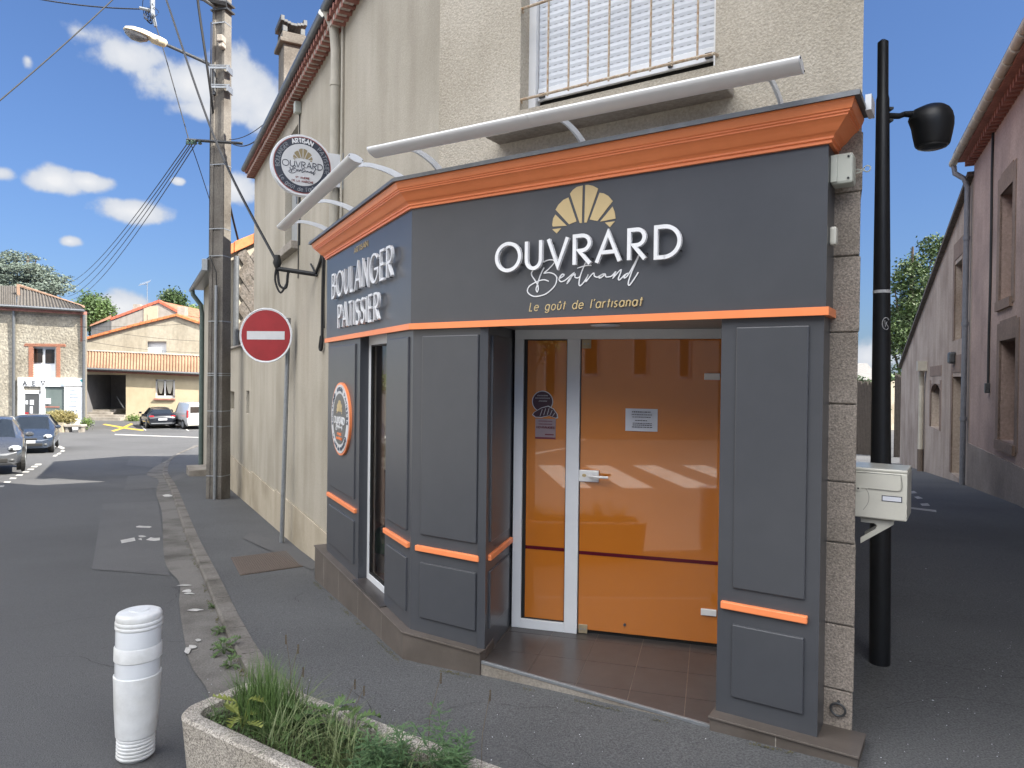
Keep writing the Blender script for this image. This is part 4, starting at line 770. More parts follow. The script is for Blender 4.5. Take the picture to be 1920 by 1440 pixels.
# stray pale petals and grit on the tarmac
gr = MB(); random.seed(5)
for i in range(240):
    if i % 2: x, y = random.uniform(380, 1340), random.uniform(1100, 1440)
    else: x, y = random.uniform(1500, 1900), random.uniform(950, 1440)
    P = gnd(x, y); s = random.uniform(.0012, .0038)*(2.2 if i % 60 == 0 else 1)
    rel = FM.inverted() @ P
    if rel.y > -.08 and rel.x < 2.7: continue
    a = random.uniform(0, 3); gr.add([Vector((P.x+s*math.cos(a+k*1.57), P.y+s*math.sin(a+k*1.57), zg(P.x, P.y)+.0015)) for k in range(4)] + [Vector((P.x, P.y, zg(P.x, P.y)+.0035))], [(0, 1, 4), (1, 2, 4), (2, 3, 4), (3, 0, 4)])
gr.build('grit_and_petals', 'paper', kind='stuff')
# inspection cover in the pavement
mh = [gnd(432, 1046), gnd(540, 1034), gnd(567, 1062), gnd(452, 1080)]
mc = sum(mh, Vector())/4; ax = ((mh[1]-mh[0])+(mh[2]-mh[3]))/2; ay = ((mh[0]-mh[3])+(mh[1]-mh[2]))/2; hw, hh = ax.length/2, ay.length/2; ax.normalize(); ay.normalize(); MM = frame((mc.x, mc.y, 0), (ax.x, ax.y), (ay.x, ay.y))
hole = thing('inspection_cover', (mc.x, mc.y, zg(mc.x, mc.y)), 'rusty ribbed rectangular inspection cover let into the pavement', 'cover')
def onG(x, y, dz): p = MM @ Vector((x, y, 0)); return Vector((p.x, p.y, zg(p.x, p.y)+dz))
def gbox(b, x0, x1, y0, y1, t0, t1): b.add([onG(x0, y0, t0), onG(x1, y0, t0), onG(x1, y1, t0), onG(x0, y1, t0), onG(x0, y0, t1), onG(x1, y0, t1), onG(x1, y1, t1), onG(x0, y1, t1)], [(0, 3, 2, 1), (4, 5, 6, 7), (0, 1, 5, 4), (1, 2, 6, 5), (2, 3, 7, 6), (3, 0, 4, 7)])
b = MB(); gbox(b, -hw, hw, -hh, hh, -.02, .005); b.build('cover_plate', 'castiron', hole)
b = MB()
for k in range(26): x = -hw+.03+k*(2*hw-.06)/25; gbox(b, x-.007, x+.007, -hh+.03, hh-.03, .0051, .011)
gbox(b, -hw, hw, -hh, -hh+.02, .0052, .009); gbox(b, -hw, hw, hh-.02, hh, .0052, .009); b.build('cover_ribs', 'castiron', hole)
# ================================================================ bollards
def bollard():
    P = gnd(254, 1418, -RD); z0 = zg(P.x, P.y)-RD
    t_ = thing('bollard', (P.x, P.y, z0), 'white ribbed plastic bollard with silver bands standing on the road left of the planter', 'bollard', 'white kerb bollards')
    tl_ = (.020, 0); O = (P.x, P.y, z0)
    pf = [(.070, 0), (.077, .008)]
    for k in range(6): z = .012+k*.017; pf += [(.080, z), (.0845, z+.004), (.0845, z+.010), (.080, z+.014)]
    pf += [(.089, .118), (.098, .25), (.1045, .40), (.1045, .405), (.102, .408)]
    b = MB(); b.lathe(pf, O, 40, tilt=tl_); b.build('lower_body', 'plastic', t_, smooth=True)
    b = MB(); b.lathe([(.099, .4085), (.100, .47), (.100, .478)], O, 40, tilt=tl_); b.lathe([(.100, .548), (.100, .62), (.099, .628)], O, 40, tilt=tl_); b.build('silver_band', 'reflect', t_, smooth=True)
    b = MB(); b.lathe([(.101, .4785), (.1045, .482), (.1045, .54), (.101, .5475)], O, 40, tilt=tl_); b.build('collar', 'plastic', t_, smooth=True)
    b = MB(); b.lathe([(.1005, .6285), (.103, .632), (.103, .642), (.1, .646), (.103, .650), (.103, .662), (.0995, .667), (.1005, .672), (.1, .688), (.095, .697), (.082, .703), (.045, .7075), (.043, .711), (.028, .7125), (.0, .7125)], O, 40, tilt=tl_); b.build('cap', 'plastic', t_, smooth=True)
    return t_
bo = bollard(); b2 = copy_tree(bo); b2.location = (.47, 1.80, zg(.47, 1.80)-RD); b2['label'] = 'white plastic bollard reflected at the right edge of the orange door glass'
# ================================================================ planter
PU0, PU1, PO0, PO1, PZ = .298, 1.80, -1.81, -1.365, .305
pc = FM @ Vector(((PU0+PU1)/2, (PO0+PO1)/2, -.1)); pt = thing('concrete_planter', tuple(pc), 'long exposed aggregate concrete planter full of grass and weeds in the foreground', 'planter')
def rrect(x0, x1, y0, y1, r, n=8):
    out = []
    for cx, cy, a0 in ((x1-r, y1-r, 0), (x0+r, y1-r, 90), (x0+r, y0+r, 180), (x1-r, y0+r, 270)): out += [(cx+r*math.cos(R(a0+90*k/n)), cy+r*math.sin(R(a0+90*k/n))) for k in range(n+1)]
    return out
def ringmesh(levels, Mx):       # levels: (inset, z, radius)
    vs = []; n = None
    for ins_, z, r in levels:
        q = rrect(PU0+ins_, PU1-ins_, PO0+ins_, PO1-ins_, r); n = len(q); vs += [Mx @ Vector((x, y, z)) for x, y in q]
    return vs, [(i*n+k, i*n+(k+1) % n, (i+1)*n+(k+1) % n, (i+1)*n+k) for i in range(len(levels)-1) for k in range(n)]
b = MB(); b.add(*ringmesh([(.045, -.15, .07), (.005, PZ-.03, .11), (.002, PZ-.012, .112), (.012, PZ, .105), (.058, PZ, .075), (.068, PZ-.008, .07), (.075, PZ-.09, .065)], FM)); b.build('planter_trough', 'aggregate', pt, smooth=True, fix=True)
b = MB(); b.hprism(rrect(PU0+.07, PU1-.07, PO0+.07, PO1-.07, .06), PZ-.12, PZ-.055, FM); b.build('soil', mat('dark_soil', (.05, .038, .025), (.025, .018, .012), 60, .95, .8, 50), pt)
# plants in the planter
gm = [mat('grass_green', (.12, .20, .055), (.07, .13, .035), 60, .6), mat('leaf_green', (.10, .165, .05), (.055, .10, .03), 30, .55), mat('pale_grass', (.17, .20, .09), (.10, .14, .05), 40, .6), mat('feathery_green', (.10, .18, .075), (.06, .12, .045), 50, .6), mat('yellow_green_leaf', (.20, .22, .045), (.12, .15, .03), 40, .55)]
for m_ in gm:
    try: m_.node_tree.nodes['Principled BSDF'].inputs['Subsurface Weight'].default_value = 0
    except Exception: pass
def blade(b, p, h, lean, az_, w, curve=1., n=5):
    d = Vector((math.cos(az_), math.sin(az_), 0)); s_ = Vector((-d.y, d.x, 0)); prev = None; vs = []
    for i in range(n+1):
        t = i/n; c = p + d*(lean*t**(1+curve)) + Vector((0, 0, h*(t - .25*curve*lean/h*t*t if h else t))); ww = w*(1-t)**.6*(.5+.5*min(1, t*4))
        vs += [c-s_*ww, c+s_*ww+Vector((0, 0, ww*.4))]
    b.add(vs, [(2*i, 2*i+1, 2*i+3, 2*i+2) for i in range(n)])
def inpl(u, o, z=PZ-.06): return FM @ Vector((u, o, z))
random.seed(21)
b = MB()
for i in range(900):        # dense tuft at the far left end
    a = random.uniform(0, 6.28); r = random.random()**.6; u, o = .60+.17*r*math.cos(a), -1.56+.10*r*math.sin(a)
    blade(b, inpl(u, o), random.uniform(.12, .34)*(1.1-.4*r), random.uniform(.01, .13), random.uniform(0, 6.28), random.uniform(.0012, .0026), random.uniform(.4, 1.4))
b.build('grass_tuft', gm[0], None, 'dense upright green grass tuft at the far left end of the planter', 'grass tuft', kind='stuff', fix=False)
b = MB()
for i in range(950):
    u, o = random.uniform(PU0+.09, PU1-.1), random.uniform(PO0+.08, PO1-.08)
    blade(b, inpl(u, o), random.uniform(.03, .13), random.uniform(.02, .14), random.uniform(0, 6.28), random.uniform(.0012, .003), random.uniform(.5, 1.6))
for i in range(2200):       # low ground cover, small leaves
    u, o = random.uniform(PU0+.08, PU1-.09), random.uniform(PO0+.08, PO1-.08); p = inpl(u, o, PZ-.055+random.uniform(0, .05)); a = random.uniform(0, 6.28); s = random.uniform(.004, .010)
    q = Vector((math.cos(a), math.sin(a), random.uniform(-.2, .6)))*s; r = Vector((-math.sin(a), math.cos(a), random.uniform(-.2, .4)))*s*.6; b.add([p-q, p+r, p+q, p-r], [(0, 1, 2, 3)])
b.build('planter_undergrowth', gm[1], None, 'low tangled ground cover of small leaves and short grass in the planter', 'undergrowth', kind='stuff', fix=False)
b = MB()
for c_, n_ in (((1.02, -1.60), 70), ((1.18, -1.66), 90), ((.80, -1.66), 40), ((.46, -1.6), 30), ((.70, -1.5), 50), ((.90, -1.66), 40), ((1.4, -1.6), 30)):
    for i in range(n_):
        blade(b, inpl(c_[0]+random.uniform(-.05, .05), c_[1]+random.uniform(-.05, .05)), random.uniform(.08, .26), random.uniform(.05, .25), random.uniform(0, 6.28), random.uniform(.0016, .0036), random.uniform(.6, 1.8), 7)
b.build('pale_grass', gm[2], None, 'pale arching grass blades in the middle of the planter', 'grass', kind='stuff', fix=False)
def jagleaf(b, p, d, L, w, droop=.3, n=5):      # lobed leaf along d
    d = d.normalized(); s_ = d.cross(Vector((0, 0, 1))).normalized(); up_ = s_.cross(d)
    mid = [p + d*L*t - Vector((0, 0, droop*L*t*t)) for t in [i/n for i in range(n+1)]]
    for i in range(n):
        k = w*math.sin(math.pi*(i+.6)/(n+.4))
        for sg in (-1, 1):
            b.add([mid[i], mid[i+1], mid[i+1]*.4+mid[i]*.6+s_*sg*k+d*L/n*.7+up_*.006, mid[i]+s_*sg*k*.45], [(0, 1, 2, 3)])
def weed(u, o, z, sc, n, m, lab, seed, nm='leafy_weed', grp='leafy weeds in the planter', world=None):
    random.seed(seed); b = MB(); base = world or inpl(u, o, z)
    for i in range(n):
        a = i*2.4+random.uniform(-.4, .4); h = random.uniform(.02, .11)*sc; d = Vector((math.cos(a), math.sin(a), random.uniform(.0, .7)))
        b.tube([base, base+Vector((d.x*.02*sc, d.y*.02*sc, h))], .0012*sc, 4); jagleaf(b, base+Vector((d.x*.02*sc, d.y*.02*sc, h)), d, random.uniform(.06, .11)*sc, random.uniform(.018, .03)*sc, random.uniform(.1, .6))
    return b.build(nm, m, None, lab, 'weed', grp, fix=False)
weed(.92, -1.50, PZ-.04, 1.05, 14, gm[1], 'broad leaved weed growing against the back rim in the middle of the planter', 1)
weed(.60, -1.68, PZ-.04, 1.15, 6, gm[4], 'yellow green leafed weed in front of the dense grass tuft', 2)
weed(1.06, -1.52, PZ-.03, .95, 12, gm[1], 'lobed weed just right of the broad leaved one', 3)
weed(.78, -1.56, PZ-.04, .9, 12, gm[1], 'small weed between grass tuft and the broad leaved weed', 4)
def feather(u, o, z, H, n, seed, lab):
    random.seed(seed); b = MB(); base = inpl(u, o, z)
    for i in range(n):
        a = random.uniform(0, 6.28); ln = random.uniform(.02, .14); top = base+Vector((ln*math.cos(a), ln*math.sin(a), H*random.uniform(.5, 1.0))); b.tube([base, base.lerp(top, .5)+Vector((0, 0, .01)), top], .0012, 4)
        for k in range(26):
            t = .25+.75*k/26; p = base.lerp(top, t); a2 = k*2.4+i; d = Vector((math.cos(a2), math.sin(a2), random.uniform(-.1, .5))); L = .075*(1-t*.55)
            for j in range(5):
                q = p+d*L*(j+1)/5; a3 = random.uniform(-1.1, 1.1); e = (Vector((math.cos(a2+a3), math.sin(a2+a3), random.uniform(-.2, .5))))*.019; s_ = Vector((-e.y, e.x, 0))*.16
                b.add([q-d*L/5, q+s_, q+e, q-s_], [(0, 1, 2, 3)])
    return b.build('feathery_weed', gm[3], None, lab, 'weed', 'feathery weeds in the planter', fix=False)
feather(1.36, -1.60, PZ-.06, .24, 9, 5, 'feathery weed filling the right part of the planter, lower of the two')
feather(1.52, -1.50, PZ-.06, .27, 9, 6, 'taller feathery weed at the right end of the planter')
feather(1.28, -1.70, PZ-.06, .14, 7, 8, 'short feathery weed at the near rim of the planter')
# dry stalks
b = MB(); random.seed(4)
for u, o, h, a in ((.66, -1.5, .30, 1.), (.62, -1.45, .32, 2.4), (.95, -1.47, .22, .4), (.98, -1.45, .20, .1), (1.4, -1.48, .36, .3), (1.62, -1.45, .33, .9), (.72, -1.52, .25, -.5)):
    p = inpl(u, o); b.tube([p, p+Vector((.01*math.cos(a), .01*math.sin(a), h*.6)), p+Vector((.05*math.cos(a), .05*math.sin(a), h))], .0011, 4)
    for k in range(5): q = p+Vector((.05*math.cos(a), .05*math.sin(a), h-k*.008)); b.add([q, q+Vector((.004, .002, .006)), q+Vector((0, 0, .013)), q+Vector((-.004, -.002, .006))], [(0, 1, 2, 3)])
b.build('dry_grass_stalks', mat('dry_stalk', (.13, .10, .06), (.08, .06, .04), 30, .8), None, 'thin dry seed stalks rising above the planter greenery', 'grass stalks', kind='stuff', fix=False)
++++
> _REQUEST_
Go over the data above and copy every line that has the word "part" in it.

> _TASK OUTPUT_
Keep writing the Blender script for this image. This is part 4, starting at line 770. More parts follow. The script is for Blender 4.5. Take the picture to be 1920 by 1440 pixels.
feather(1.36, -1.60, PZ-.06, .24, 9, 5, 'feathery weed filling the right part of the planter, lower of the two')